Tuesday, April 28, 2015

I Must Say This

It pains me when I see people hurting.  Violence is secondary.  Anger is a secondary emotion, covering pain and hurt.  As a white woman, I have not experienced racial violence or racism.  Not really.  I have experienced sexual violence, and all of it's terrible complications, but not racism.  I must say, if I were a African American woman or a mother of a African American or mixed race child, I would be terrified.  I would be hurt.  Who are we, as white people, to condemn an entire race for how they feel?  I don't agree with the violence, but I can see where that anger is coming from.  How could I know what these men and women have experienced?  Could it be possible that race is more of a factor than we white people really think?

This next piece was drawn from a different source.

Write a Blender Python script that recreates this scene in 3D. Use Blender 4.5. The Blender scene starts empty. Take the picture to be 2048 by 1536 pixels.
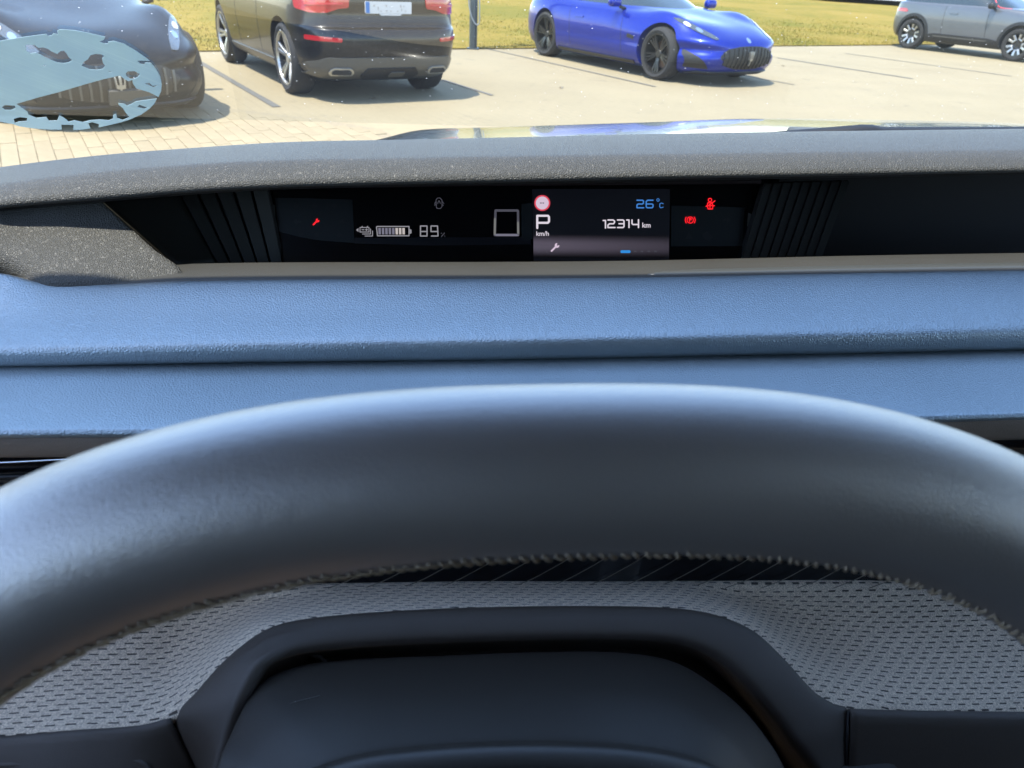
import bpy, bmesh, math, random
import numpy as np
from mathutils import Vector, Matrix, geometry
from mathutils.bvhtree import BVHTree
random.seed(7); np.random.seed(7)
R = math.radians
SC = bpy.context.scene
COL = SC.collection

# ------------------------------------------------------------------ camera
CAM_H, PITCH, ROLL, FPX = 1.42, R(29.5), R(-3.0), 1490.0
C = Vector((0, 0, CAM_H))
FWD = Vector((0, math.cos(PITCH), -math.sin(PITCH)))
UP0 = Vector((0, math.sin(PITCH), math.cos(PITCH)))
RT0 = Vector((1, 0, 0))
cr, sr = math.cos(ROLL), math.sin(ROLL)
CR, CU = cr*RT0 - sr*UP0, sr*RT0 + cr*UP0
cam_d = bpy.data.cameras.new('camera')
cam = bpy.data.objects.new('camera', cam_d); COL.objects.link(cam)
cam.matrix_world = Matrix(((CR.x, CU.x, -FWD.x, C.x), (CR.y, CU.y, -FWD.y, C.y), (CR.z, CU.z, -FWD.z, C.z), (0, 0, 0, 1)))
cam_d.sensor_width = 9.8
cam_d.lens = 9.8*FPX/2048
cam_d.clip_start, cam_d.clip_end = 0.01, 2000
cam_d.dof.use_dof = True
cam_d.dof.focus_distance = 0.6
cam_d.dof.aperture_fstop = 5.5
SC.camera = cam

# ------------------------------------------------------------------ light
SUN_EL, SUN_AZ = R(67), R(-132)        # azimuth from +Y towards +X
world = bpy.data.worlds.new('World'); SC.world = world; world.use_nodes = True
wn = world.node_tree.nodes; bg = wn['Background']
sky = wn.new('ShaderNodeTexSky'); sky.sky_type = 'NISHITA'; sky.sun_disc = False
sky.sun_elevation = SUN_EL; sky.sun_rotation = SUN_AZ; sky.altitude = 300; sky.dust_density = 0.6; sky.ozone_density = 1.6
world.node_tree.links.new(sky.outputs[0], bg.inputs[0]); bg.inputs[1].default_value = 0.15
sun_d = bpy.data.lights.new('sun', 'SUN'); sun_d.energy = 2.1; sun_d.angle = R(0.53); sun_d.color = (1, .945, .85)
sun = bpy.data.objects.new('sun', sun_d); COL.objects.link(sun)
sd = Vector((math.sin(SUN_AZ)*math.cos(SUN_EL), math.cos(SUN_AZ)*math.cos(SUN_EL), math.sin(SUN_EL)))
sun.rotation_euler = sd.to_track_quat('Z', 'Y').to_euler()
SC.view_settings.view_transform = 'Standard'; SC.view_settings.look = 'None'
SC.view_settings.gamma = 1.0; SC.view_settings.exposure = 2.2
SC.cycles.max_bounces = 6; SC.cycles.diffuse_bounces = 3; SC.cycles.glossy_bounces = 4; SC.cycles.transparent_max_bounces = 10; SC.cycles.caustics_reflective = False
SC.cycles.sample_clamp_indirect = 6.0
SC.cycles.use_denoising = True

# ------------------------------------------------------------------ pixel -> place helpers
def ray(px, py):
    x, y = px-1024, py-768
    return (x*cr - y*sr)*RT0 - (x*sr + y*cr)*UP0 + FPX*FWD
YAW = R(7.7)                                            # the car we sit in is turned a little to the left of the view
CF = Vector((-math.sin(YAW), math.cos(YAW), 0)); CX = Vector((math.cos(YAW), math.sin(YAW), 0)); CZ = Vector((0, 0, 1))
def at(px, py, yc):                                      # the point at forward distance yc of our own car
    d = ray(px, py); return C + d*(yc/d.dot(CF))
def own(x, y, z): return C + CX*x + CF*y + CZ*z          # own-car coordinates about the driver's eye
def gnd(px, py, z=0.0):
    d = ray(px, py); return C + d*((z-CAM_H)/d.z)
def on_plane(px, py, p0, n):
    d = ray(px, py); return C + d*((p0-C).dot(n)/d.dot(n))

# ------------------------------------------------------------------ scene helpers
def tag(o, label=None, cat=None, group=None, kind=None):
    if label: o['label'] = label
    if cat: o['category'] = cat
    if group: o['group'] = group
    if kind: o['kind'] = kind
    return o
def empty(name, loc=(0, 0, 0), rz=0.0):
    o = bpy.data.objects.new(name, None); COL.objects.link(o); o.location = loc; o.rotation_euler = (0, 0, rz); o.empty_display_size = .1
    return o
def link(name, me, mat=None, parent=None, world_coords=True):
    o = bpy.data.objects.new(name, me); COL.objects.link(o)
    if mat is not None and not me.materials: me.materials.append(mat)
    if parent is not None:
        o.parent = parent
        if world_coords:
            m = Matrix.Identity(4); q = parent
            chain = []
            while q is not None: chain.append(q); q = q.parent
            for q in reversed(chain): m = m @ q.matrix_parent_inverse @ q.matrix_basis
            o.matrix_parent_inverse = m.inverted()
    return o
def mesh(verts, faces, smooth=True):
    me = bpy.data.meshes.new('mesh')
    me.from_pydata([tuple(v) for v in verts], [], faces); me.update()
    if smooth: me.polygons.foreach_set('use_smooth', [True]*len(me.polygons))
    return me
def fix_normals(me):
    bm = bmesh.new(); bm.from_mesh(me); bmesh.ops.recalc_face_normals(bm, faces=bm.faces); bm.to_mesh(me); bm.free(); return me
def sharp(me, deg=35):
    try: me.set_sharp_from_angle(angle=R(deg))
    except Exception: pass
    return me
def crom(P, n):                                          # Catmull-Rom through P, n points, by chord length
    P = np.array([tuple(p) for p in P], float)
    if len(P) == 2: return P[0] + (P[1]-P[0])*np.linspace(0, 1, n)[:, None]
    L = np.r_[0, np.cumsum(np.maximum(np.linalg.norm(np.diff(P, axis=0), axis=1), 1e-9))]
    m = np.zeros_like(P)
    m[1:-1] = (P[2:]-P[:-2])/(L[2:]-L[:-2])[:, None]
    m[0] = (P[1]-P[0])/(L[1]-L[0]); m[-1] = (P[-1]-P[-2])/(L[-1]-L[-2])
    t = np.linspace(0, L[-1], n); i = np.clip(np.searchsorted(L, t, side='right')-1, 0, len(P)-2)
    h = (L[i+1]-L[i])[:, None]; s = ((t-L[i])/h[:, 0])[:, None]
    return (2*s**3-3*s**2+1)*P[i]+(s**3-2*s**2+s)*h*m[i]+(-2*s**3+3*s**2)*P[i+1]+(s**3-s**2)*h*m[i+1]
def grid(P, uv=False, closed_u=False):                    # P[rows][cols][3]
    P = np.asarray(P, float); nr, nc = P.shape[:2]
    f = [(r*nc+c, r*nc+(c+1) % nc, (r+1)*nc+(c+1) % nc, (r+1)*nc+c) for r in range(nr-1) for c in range(nc if closed_u else nc-1)]
    me = mesh(P.reshape(-1, 3), f)
    if uv:
        du = np.zeros((nr, nc)); du[:, 1:] = np.cumsum(np.linalg.norm(np.diff(P, axis=1), axis=2), axis=1)
        du -= du[:, nc//2:nc//2+1]
        dv = np.zeros((nr, nc)); dv[1:] = np.cumsum(np.linalg.norm(np.diff(P, axis=0), axis=2), axis=0)
        l = me.uv_layers.new(name='uv'); U = np.stack([du, dv], -1).reshape(-1, 2)
        vi = np.empty(len(me.loops), int); me.loops.foreach_get('vertex_index', vi)
        l.data.foreach_set('uv', U[vi].ravel())
    return me
def loft(rows, nc=120, sub=6, linear=False, uv=False):      # rows of 3-D points, smooth along and across
    A = np.array([crom(r, nc) for r in rows])
    if linear or len(rows) == 2:
        out = []
        for i in range(len(rows)-1):
            for k in range(sub): out.append(A[i]+(A[i+1]-A[i])*k/sub)
        out.append(A[-1]); return grid(out, uv)
    n = sub*(len(rows)-1)+1
    # same parameter for every column so that rows stay rows
    t = np.linspace(0, len(rows)-1, n); i = np.clip(t.astype(int), 0, len(rows)-2); s = (t-i)[:, None, None]
    d = np.diff(A, axis=0)
    m = np.zeros_like(A); m[0] = d[0]; m[-1] = d[-1]
    # harmonic-like tangents: shorter neighbour rules, no overshoot on rolled edges
    for k in range(1, len(rows)-1):
        la = np.linalg.norm(d[k-1], axis=1, keepdims=True); lb = np.linalg.norm(d[k], axis=1, keepdims=True)
        m[k] = (d[k-1]/np.maximum(la, 1e-9)+d[k]/np.maximum(lb, 1e-9))*.5*np.minimum(la, lb)
    P = (2*s**3-3*s**2+1)*A[i]+(s**3-2*s**2+s)*m[i]+(-2*s**3+3*s**2)*A[i+1]+(s**3-s**2)*m[i+1]
    return grid(P, uv)
def solid(o, t, off=-1):
    md = o.modifiers.new('solid', 'SOLIDIFY'); md.thickness = t; md.offset = off; return o
def box(cx, cy, cz, sx, sy, sz, bev=0.0, seg=2):
    bm = bmesh.new(); bmesh.ops.create_cube(bm, size=1)
    for v in bm.verts: v.co = Vector((cx+v.co.x*sx, cy+v.co.y*sy, cz+v.co.z*sz))
    if bev: bmesh.ops.bevel(bm, geom=list(bm.edges), offset=bev, segments=seg, affect='EDGES', profile=.5)
    me = bpy.data.meshes.new('mesh'); bm.to_mesh(me); bm.free()
    if bev: me.polygons.foreach_set('use_smooth', [True]*len(me.polygons)); sharp(me, 40)
    return me
def tube(pts, rad, n=8, closed=False, rads=None):
    P = [Vector(p) for p in pts]; V = []; F = []; up = None
    m = len(P)
    for i, p in enumerate(P):
        if closed: t = P[(i+1) % m]-P[i-1]
        else: t = P[min(i+1, m-1)]-P[max(i-1, 0)]
        t.normalize()
        if up is None: up = t.orthogonal()
        a = (up-t*up.dot(t)).normalized(); up = a; b = t.cross(a)
        r = rads[i] if rads else rad
        for k in range(n):
            q = 2*math.pi*k/n; V.append(p+a*(r*math.cos(q))+b*(r*math.sin(q)))
    for i in range(m if closed else m-1):
        j = (i+1) % m
        for k in range(n): F.append((i*n+k, i*n+(k+1) % n, j*n+(k+1) % n, j*n+k))
    if not closed: F += [tuple(range(n))[::-1], tuple(range((m-1)*n, m*n))]
    return mesh(V, F)
def lathe(prof, n=48):                                      # profile (r, y) turned about the y axis
    V = []; F = []; m = len(prof)
    for k in range(n):
        q = 2*math.pi*k/n
        for r, y in prof: V.append((r*math.cos(q), y, r*math.sin(q)))
    for k in range(n):
        k2 = (k+1) % n
        for i in range(m-1): F.append((k*m+i, k*m+i+1, k2*m+i+1, k2*m+i))
    return sharp(fix_normals(mesh(V, F)), 40)
def join(mes):
    bm = bmesh.new()
    for me in mes: bm.from_mesh(me)
    out = bpy.data.meshes.new('mesh'); bm.to_mesh(out); bm.free(); return out
def xform(me, M): me.transform(M); return me
def cdt(outer, holes=(), step=None):                         # filled 2-D polygon with holes and interior points
    V = []; Fc = []
    for loop in [outer]+list(holes):
        b = len(V); V += [Vector((p[0], p[1])) for p in loop]; Fc.append(list(range(b, b+len(loop))))
    if step:
        xs = [p[0] for p in outer]; ys = [p[1] for p in outer]
        x = min(xs)+step*.5
        while x < max(xs):
            y = min(ys)+step*.5
            while y < max(ys):
                V.append(Vector((x+random.uniform(-.05, .05)*step, y+random.uniform(-.05, .05)*step))); y += step
            x += step
    edges = []
    for f in Fc: edges += [(f[i], f[(i+1) % len(f)]) for i in range(len(f))]
    r = geometry.delaunay_2d_cdt(V, edges, [], 0, 1e-7)
    def inside(pt, loop):
        c = False; j = len(loop)-1
        for i in range(len(loop)):
            a, b = loop[i], loop[j]
            if (a[1] > pt[1]) != (b[1] > pt[1]) and pt[0] < (b[0]-a[0])*(pt[1]-a[1])/(b[1]-a[1])+a[0]: c = not c
            j = i
        return c
    W = r[0]; F = []
    for f in r[2]:
        q = sum((W[i] for i in f), Vector((0, 0)))/len(f)
        if inside(q, outer) and not any(inside(q, h) for h in holes): F.append(tuple(f))
    return W, F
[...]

Racism is not dead.  It's stealthier and quieter, and as a white woman, I don't see it.  But just because I don't see it doesn't mean that it never happens.  As with the people in Baltimore, there are a great many people doing the right thing.  Ten thousand who peacefully protest, and one hundred violent people ruin it for everyone.  They taint the peaceful people's cause.  I believe the same about police, that most of them are trying to protect and serve the public.  But I'm sure there are some others who make terrible mistakes in making snap judgments about black men, and that can cost a black man his life.

I would be terrified if I was the mother of a black son.  I would fear that he would act immature for a moment or lose his cool, and then lose his life.  I would be afraid that if he moved too fast, he would be gunned down.  Or if he was rough and mischievous like my own son, a policeman would take it wrong and blast him away.  I am a mother to a strong-willed child.  I am a sister of a brother and a daughter of a father.  What if mistakes made by a teenage or young adult African American man cost him his life, but if you are white it doesn't?  What if that is true?  What if we are condemning people of color who systematically are predisposed to poverty and violence?  What if it's not so easy to jump over those hurdles like we think?  It's very easy to criticize the poor and deprived from our nice big homes.  And how about the black people I know and see who are successful, educated, kind, and helpful?   They hurt too, because they know that a white officer might perceive their children and husbands as a threat when they are good, law abiding citizens themselves.  I see people who are white Christians judging the rioters.  Of course, violence isn't the answer, but if someone had killed my son, my husband, or my best friend, would I be angry?  If his crime didn't deserve death, which many of these stories hint that they didn't, then yes.  Maybe I would be there too.  Violence isn't the answer, but I see white Christians trying to invalidate the pain and suffering of a race of people who have plenty of reasons to be angry and hurt.  I am a mother to a son.  I cry for the  mother of Freddie Gray.  I don't know the circumstances, but as a child of God, I know I should be mourning for him too.  He is a human being.  Maybe a child of God, himself.  Let us not negate the suffering of millions by condemning what 100 out of 10,000 did.  Let's look at them as human beings and love them, support them, and understand that the numbers of black men being arrested and killed by police doesn't add up.  Sure, sometimes I know the police were acting within their duties.  But what about the times when they weren't?  Did Freddie deserve to die?  Tamir?  All the countless others?  Probably not.

This does not need to be us vs. them.  We need to love them just like Jesus does.  That's it.